Bizim namusu anlama şeklimizin değişme zamanı gelmiştir, hatta geçmiştir. Bir düşünsenize, biz hala orta çağda ya da hatta ilk çağlarda yaşayan insanlar olarak hayatımızı devam ettirseydik. Hala mağaralarda yaşıyor olsaydık… Hiç de iç açıcı değil, öyle değil mi?

 HATİCE BEKTAŞ

Çok yakın bir arkadaşım lise çağlarında Finlandiyalı bir mektup arkadaşına bizde at, avrat ve silah çok önemlidir diye yazdığında Finlandiyalı kız arkadaşının hiç bir şey anlamadığını ve hatta anlamsızlığına güldüğünü anlatmıştı. Arkadaşım anlatırken Cem  Karaca’nın şarkısı çınladı kulaklarımda. Namus belası.

“At bizim, avrat bizim, silah bizim, şan bizim, 

Namus belasına kardaş yatarız zindan bizim”

Devrimci gençlik ruhuyla avazımız çıktığı kadar bağıra çağıra söylerdik o yıllarda. Söylerken de Cem Karaca’nın Anadolu ezgilerini cazla birleştiren o muhteşem sesini taklit etmeye çalışırdık.  Ne kadar yüksek sesle bağırırsak o kadar devrimci olacağımızı düşünürdük sanırım. Ezginin ruhunu yakalamaya çalışan ve gençliğin saf duygularıyla birleşmiş kendinden geçmeler yaşardık. 

namus anlayışımız sadece kıyafet değiştirmiş ama içindeki canavar hala aynı

Aslında şarkının içeriğindeki acılı hikaye ve çağrıştırdıkları kafamızda net canlanır mıydı, bilmiyorum.
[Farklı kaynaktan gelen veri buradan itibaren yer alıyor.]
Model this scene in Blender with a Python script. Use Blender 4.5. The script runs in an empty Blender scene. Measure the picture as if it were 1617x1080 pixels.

Ama temaları tanımakta fazla zorlanmazdık. Namus davaları, namusunu temizlemek için cana kıyanlar  ve bu yüzden hayatlarını yaşayamamış insanlarımız. Törelerin getirdiği kan davalarıyla yaşadıklarının tadına varma fırsatı bulamamış ya da genç yaşta hayatını bu uğurda kaybetmiş yüzlerce belki de binlerce töre kurbanı genç insanımız. Bir de  kan davaları yüzünden sevdalarını bile dile getirememiş  genç nesiller. Bu gerçekler zihnimizin bir tarafında tanıdık tanıdık bizi süzerken biz bunları normal kabul etmiş olmanın rahatlığıyla Cem Karaca`ya eşlik ederdik. 

“Almış kaçırmışlar seni çökertmişler ıssıza

Namus belasına kardaş döktüğümüz kan bizim”

O günlerden bugünlere geldiğimizde neler değiştiğine bir bakalım. Gazetelerde namus ya da kan davalarını okumuyoruz. Onun yerine hayatının akışına kendi karar vermek istediği için katledilen kadınların hikayelerini okuyoruz. Ayrıldığı eşinin hayatına silbaştan devam etmesine dayanamayan erkeklerin canavarlaştığını hatta azraille yarıştığını okuyoruz. Kız arkadaşının karşı cinsten arkadaşlarına tahammül edemediği için döven, hatta öldüren gençliğin hikayelerini duyuyoruz. O zaman düşünmeden edemiyor insan, “namus” anlayışımızda bir arpa boyu yol almış mıyız geçen zaman içerisinde? Cem Karacanın 70 li yıllarda dile getirdiği ezginin temasındaki namus anlayışımız sadece kıyafet değiştirmiş ama içindeki canavar hala aynı mı?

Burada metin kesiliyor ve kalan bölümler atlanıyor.